The term AI (Artificial Intelligence) is used rather loosely today to describe all kinds of things.
Leading some to get annoyed over its use, or apparent misuse. A week rarely goes by without a “the robots are coming and they’re going to take your job!!” story in the media – most of which will refer to AI, and more and more products are sold claiming AI features of one kind or another. Why so now, and why get annoyed?
Part of the answer is simply fashion. Remember when everything was Mainframe, then decentralised and finally Cloud. Or outsourced, then offshored became fashionable. Remember Web 2.0 and IoT? Let’s not even go near Blockchain? If you’re my age you’ll remember when everything was “Turbo” whether it featured forced air induction or not.
AI is misunderstood
Hollywood has worked hard for decades to fix the idea of AIs into the public imagination, for the most part, sinister AIs at that. It’s also about computing power. The concepts underpinning most things described as AI today are decades old, but we now have the power which allows them to do useful things.
It doesn’t help that “Artificial Intelligence” was a vague term right from the get-go. What exactly does it mean to be artificial, or intelligent? Both seem obvious, but when you scratch the surface they just aren’t.
Let’s take artificial first. Of the two, that seems easiest. There are natural things like bees, and natural processes like bees making honeycomb.
Then there are artificial things like machines that extract oil from the ground and artificial processes like making plastics from that oil. Seems clear. Work it through though, and it’s not clear cut.
A bee building a honeycomb is natural, a bird building a nest is natural. A human building a shelter? Starts to feel uneasy, since you see now where the argument is going.
How about humans building a tower of glass and steel just over half a mile high… on sand? Not natural. Those humans using plastics in the construction of their building? No, no, no! Stone maybe, that’s natural, but plastic!? Totally unnatural!
However, a bee building a honeycomb of interlocking hexagons is just a bee doing what it is in its nature.
Humans have it in their nature to create. Is the Burj Khalifa so different then, at least in principle? Maybe you agree, maybe not. But you would have to at least accept that Artificial’s meaning is fuzzy.
Then we come onto intelligence, and it gets really fuzzy.
Humans consider themselves to be intelligent. It was seen as a defining characteristic until other primates, dolphins, and corvids were studied. Now, the closer we look at the animal world, the more intelligence we find.

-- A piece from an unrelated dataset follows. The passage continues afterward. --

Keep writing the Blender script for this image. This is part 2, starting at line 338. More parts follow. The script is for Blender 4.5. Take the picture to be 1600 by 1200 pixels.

Measures of intelligence, like IQ tests, are considered to be generally poor. In part because they can be studied and better results achieved. Suggesting that whatever they do measure, it isn’t an underlying ability.
In Life 3.0, Max Tegark describes intelligence as the “ability to accomplish complex tasks”. Let’s stick with that. But even a basic computer can accomplish complex tasks, is it intelligent?
Using AI in the correct context
At Nuon, we’re as guilty as anyone of using the term AI loosely. We’ll say “our AI” when we’re referring to an algorithm, or “your/my AI” when we’re talking about a simulation or a client’s instance or, more accurately, a model. But we know what we mean, so that’s probably okay.
We’re talking about reinforcement learning, which is a subcategory of machine learning, which is itself a subcategory of artificial intelligence.
What we’re not talking about is general intelligence. That’s the holy-grail subcategory of AI which delivered HAL in 2001 or Samantha in Her.
Our reinforcement learning system learns continuously in real-time and adjusts its behaviour, but it has only very narrow capabilities when compared to HAL.
It knows only how to adjust prices in a market to capitalise on cohort-specific price elasticity. It can’t read lips… yet.